Fast forward to 2009


When the deal to buy the land in Taboada fell through in late 2006, our home building project went into hibernation for nearly 18 months. We were as exhausted as we were frustrated.

Then in the summer of 2007 a friend who already lived in the country mentioned there was land for sale nearby. We contacted the owner and this time we did buy the land, three hectares or 7.5 acres of it, which is already neatly fenced in. We are ready to start construction in about 10 days.

The deal didn't happen overnight. It took about nine months of haggling and delays, including waiting to close on the property, interviewing architects, presenting our plans and evaluating their proposals. That pause in the project, interminable as it seemed sometimes, helped us hone down our ideas.

Welcome to "Rancho Santa Clara." If all goes well, our new house should be finished within 10 months, roughly in time for Christmas.

In case you're wondering, Santa Clara is the name of my hometown in Cuba. Stew's hometown is Cedar Rapids, Iowa. "Rancho Cedar Rapids" just didn't have the right ring.

Stew and I are hardly objective on the matter, but we believe the views from the terrace of our new house will beat any view of the Parroquia. Just check out the photograph above, taken early in the morning on New Year's Day 2009.

The views in that photo take you across farmland and grazing fields clear out to mountains in the background. There are a couple of tumbledown farm houses, surrounded by stone terraces, next to a small lake or reservoir.

Gorgeous as it is, it doesn't strike me as necessarily a Mexican landscape. It could be an impressionist take of the countryside in Spain or France. Particularly in the fall, when the farmers neatly gather and bundle the dry stalks of corn, and the afternoon sun creates stark shadows, the view is somewhat reminiscent of a Monet haystack painting at the Art Institute of Chicago.

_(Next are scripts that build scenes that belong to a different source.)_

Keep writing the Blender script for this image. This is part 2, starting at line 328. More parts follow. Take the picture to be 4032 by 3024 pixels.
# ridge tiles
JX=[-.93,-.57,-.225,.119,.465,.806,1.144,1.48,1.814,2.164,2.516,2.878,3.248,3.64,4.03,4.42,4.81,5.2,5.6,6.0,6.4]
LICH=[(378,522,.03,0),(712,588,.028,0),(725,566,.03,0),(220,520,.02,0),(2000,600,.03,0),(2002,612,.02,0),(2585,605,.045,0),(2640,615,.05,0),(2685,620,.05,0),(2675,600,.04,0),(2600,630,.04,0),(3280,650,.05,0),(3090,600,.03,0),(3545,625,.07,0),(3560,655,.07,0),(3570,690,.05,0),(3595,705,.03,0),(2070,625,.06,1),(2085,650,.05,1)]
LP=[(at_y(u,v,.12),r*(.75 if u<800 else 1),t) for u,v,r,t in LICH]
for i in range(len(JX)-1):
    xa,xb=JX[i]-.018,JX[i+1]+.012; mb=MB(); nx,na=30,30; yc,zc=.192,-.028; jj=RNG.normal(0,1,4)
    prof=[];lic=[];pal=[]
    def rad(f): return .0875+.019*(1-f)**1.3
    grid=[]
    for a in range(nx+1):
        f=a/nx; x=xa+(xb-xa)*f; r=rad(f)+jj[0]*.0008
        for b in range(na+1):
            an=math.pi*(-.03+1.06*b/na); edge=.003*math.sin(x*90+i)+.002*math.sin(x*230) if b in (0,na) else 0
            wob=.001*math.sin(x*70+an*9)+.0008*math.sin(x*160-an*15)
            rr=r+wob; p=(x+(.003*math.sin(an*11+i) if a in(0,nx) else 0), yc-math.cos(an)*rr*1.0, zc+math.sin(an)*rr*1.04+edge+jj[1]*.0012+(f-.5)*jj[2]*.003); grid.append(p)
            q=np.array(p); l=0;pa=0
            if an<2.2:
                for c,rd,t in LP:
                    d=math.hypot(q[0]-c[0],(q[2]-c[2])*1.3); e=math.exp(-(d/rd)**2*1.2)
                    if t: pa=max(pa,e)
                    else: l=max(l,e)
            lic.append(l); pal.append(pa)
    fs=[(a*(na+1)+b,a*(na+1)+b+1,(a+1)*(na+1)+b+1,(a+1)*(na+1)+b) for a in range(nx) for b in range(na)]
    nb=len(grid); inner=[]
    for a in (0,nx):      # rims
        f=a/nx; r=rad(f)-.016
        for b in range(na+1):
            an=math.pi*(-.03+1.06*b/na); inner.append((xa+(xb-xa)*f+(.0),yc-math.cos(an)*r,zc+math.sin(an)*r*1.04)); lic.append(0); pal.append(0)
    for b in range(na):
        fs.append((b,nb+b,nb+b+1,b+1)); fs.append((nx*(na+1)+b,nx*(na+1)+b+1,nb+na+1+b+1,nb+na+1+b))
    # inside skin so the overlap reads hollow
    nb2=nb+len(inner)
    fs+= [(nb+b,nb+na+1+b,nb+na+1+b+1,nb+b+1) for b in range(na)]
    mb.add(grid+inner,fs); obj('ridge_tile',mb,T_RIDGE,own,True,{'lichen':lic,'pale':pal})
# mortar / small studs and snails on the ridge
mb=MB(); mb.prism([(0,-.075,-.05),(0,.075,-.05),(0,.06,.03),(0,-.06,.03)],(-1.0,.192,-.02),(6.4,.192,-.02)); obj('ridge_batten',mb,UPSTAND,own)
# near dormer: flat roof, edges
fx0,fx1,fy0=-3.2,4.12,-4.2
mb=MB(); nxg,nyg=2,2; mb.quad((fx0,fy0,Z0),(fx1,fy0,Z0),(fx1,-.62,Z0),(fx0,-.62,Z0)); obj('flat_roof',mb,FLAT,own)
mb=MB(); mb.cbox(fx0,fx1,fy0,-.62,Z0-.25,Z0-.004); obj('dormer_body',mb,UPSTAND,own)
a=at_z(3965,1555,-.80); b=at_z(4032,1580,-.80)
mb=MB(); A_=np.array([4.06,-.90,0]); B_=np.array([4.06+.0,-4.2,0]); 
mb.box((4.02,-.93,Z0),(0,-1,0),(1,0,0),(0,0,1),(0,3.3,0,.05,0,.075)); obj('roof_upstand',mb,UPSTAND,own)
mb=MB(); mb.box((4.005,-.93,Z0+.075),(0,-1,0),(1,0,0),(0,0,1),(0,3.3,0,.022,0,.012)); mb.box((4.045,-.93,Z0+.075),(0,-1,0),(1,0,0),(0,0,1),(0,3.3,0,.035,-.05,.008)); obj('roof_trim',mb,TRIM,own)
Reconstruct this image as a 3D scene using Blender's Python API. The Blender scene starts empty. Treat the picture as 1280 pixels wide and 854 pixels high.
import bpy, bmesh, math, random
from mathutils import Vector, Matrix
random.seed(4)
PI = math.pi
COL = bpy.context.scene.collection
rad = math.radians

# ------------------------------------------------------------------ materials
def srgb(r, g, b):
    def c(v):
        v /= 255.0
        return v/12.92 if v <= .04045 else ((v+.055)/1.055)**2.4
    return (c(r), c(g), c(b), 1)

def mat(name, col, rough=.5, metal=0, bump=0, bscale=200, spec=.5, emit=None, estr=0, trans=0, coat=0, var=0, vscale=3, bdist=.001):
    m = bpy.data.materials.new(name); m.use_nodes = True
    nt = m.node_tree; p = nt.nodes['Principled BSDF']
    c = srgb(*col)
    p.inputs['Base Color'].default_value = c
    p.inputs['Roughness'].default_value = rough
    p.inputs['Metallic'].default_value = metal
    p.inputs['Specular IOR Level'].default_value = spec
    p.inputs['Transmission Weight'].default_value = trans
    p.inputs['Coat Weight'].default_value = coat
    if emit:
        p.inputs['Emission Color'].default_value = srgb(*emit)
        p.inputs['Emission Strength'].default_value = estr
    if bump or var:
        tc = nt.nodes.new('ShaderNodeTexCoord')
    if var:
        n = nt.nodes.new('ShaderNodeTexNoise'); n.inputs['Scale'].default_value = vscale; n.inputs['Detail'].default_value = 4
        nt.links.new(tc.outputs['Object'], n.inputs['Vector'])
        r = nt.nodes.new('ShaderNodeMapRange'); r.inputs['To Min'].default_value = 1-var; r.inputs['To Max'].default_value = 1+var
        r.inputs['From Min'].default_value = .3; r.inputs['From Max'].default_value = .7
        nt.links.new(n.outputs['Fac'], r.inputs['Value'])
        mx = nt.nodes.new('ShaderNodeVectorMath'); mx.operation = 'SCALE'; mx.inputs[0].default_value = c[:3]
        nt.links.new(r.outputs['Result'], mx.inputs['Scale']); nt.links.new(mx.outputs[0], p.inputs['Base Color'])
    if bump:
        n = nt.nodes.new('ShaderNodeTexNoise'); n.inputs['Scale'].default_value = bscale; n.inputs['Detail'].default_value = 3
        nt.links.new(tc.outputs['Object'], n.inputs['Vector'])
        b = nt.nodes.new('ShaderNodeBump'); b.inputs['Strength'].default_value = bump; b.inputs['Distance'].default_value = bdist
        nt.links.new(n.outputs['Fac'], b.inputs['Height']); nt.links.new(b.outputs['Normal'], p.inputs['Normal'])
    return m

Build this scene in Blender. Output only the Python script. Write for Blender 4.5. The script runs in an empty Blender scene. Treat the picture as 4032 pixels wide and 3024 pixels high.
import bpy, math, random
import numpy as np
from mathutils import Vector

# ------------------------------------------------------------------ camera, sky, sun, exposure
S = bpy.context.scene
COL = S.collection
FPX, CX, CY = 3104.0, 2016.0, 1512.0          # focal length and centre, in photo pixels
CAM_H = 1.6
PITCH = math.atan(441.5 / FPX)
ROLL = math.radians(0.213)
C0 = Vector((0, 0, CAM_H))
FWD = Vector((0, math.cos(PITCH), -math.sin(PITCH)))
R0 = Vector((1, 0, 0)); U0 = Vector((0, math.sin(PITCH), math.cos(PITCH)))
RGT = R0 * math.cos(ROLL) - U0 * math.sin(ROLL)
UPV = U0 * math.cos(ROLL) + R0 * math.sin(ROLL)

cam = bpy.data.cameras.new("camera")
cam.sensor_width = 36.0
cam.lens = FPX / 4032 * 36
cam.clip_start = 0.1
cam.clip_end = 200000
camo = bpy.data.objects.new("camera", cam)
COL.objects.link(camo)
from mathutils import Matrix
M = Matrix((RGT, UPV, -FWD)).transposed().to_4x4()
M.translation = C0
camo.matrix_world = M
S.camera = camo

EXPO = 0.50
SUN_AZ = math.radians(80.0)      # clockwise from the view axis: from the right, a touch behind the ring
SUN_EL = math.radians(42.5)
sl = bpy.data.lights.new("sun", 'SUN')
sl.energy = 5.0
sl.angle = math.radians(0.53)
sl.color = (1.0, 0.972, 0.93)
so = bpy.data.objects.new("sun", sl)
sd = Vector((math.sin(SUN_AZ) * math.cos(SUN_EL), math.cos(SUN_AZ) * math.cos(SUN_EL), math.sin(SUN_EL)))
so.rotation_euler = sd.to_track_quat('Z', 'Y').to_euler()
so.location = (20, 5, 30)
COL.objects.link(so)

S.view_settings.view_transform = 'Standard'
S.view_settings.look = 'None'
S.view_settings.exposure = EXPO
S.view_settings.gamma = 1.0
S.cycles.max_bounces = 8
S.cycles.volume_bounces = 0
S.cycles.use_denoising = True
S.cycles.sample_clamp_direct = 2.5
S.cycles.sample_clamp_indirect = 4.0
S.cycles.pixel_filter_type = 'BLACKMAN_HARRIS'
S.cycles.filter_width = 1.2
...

Right now, in the dead of winter, the colors are muted golds and greens. In the summer, though, they will become bright shades of greens, as the now fallow fields are covered with corn and alfalfa, stone fence to stone fence. Rains will cause the lake to overflow creating a creek rushing during the summer but vanishing gradually and quietly as the dry season sets in around November.

The view on the other three sides is not as entrancing but beautiful nevertheless: mountains, a few miles on the horizon, with a couple of small towns clinging to their sides.

A weekend game at a community soccer field nearby breaks the silence occasionally, as might the tunes from a fiesta a couple of miles away, or the braying, mooing or bleating of livestock meandering by. Sound travels over open spaces.

But most of the time, an almost unsettling quiet.

Rancho Santa Clara is located on the opposite side of San Miguel from Taboada. It's on the road to Jalpa, which branches off the highway to Querétaro. From downtown San Miguel, the ride takes about 15 or 20 minutes.

Jalpa, located a few more miles down the road beyond our ranch, is a lethargic little town with meandering dirt streets. The local landmarks are a large reservoir, which I've been assured contains a type of edible fish (no thanks), and a domed church so enormous and out of proportion it must have been designed for a parish ten times the size of Jalpa's. Maybe it was an important depot sometime in the past.

If you kept going straight on the main road out of San Miguel, in about 45 minutes you would enter Querétaro, a kinetic and self-assured city of about 700,000 people. It has brand-new expressways to accommodate all types of SUVs and BMWs, in addition to shopping centers with glistening marble floors, multiplex cinemas and indirect music playing. Querétaro could be a preview of what Mexico would look like as a First World country.

Though only an hour away from one another, Jalpa and Querétaro could be on opposite sides of the earth.

The immediate area around our land is mostly open, but that is already changing. Nearby there are already two ranches owned by Americans, each with five hectares; another home almost finished; a third under construction and ours about to be built. And just last week, a young New York couple closed on a four-hectare parcel on which they plan to build.

Back in Taboada there's been such a construction rush since we looked that some long-time residents now complain about their truncated views or houses going up too close to their fences.

At our new location such problems seem far away. The parcels, including ours, are large enough--we think and hope--to avoid the appearance or reality of crowding. Just in case, we are being careful about centering our house within our 7.5 acres, away from anyone else, and planting trees and bushes around the perimeter for good measure

On the highway to Querétaro, between San Miguel and the turnoff to Jalpa, there are stirrings but no development stampede yet. A lone subdivision supposedly has sold all its parcels but two years into the project there are only three houses built. Isolated homes have appeared here and there, farther down the road.

And there's a rumor--probably started by some wishful developer--that yes, a golf course is about to be built alongside the highway to Querétaro, across the road from San Miguel's municipal office building! There are no signs of any such thing.

Rather, the roads leading to Rancho Santa Clara thus far look more like a sleepy Corn & Alfalfa Alley than a new Golden Corridor.

We hope it stays that way, even though we know it won't.